Gaza Province, Mozambique -- Under the shade of a spreading mafura tree, preschool teacher Carmelina Alberto Makuite places three bottlecaps in the sand and asks her class of 30 to count. “Um! Dois ! Três!,” her 3- to 5-year-old students shout, showing off not only budding mathematics skills but newly acquired Portuguese – the language of instruction in Mozambique and a change from the Changana dialect spoken at home.
The morning’s lesson has preschoolers in remote Mahuntsane village—a 4-hour drive northeast of the capital Maputo – learning numbers, days of the week, and body parts, as well as answering questions after the teacher reads a Portuguese story about a spider and a dog. The skills the children learn here – cognitive, linguistic, socio-emotional and physical – are critical for long-term healthy development and will give them a strong start when they reach first grade.
“Primary school teachers are very happy with the children coming from the escholinha [preschool],” says Makuite, who has taught at the preschool since 2008. “The children know the alphabet and can write their names. They follow the teacher’s instructions. They are leaders in the class.”

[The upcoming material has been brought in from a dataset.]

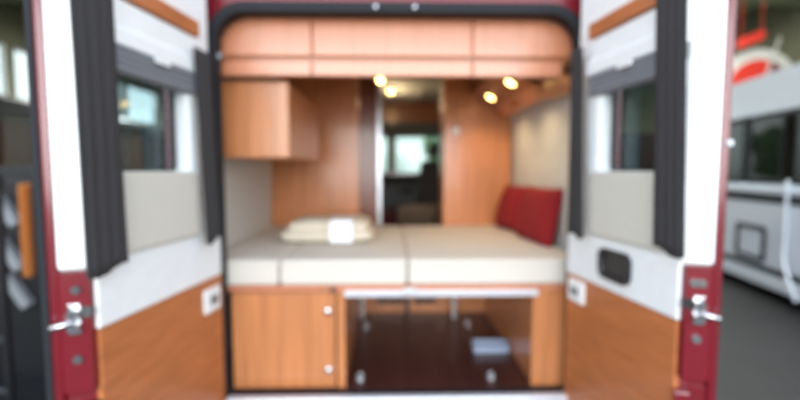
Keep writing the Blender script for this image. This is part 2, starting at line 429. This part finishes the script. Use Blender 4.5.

Scaling Up Across Five Provinces
Mahuntsane’s preschool is part of a pilot program, begun in 2008, to strengthen early childhood development in 30 villages in rural Gaza Province. Led by the nongovernmental organization Save the Children, the program’s success—demonstrated by a rigorous impact evaluation -- attracted support from the Ministry of Education, which is now scaling up the initiative across 600 communities in five provinces, to reach 84,000 young children with services to stimulate their growth and development. The World Bank’s Fund for the Poorest (IDA) is providing support for the scale-up through a $40 million education policy loan, which also finances capacity and knowledge building activities for government agencies and key stakeholders to ensure sustainability.
“The government felt it important to invest in early childhood education because our children, in first grade, have great difficulty in reading and writing. This led us to devise a national strategy involving various ministries, such as social affairs, health, food security and nutrition,” said Ines Tembe Magode, Chief of Preschools in the Ministry of Education. “This whole movement was a kind of awakening for our government.”
The government kicked off the scale-up project earlier this year, and participating communities have already been identified, she added. “We’re now working to sensitize parents and caretakers so they’re aware of the importance of taking their children to preschools.”
Importance of Investing Early
Early gaps in cognitive skills and overall development can jeopardize a child’s capacity and motivation to learn upon entering primary school, says Sophie Naudeau, a World Bank Senior Education Specialist based in Maputo, who co-led the impact evaluation of the pilot program and manages the new IDA loan. “Low levels of school readiness can lead to inefficiencies in the education system. Children lacking early support are more likely to have poor academic performance, repeat grades, and drop out of school before they complete the primary cycle,” she says.
To bridge these kinds of gaps, between 2001 and 2013, the Bank invested more than US$3.3 billion (US$1.9 billion supporting the poorest countries through IDA) in early childhood development activities worldwide, including education, health, and social protection activities, which target pregnant women, young children, and their families.
Early childhood development features prominently within the Bank’s Education Strategy 2020, which sets the goal of Learning for All through three pillars: Invest Early, Invest Smartly, Invest for All. It is also a strong component of the Bank’s health and nutrition, and social protection strategies.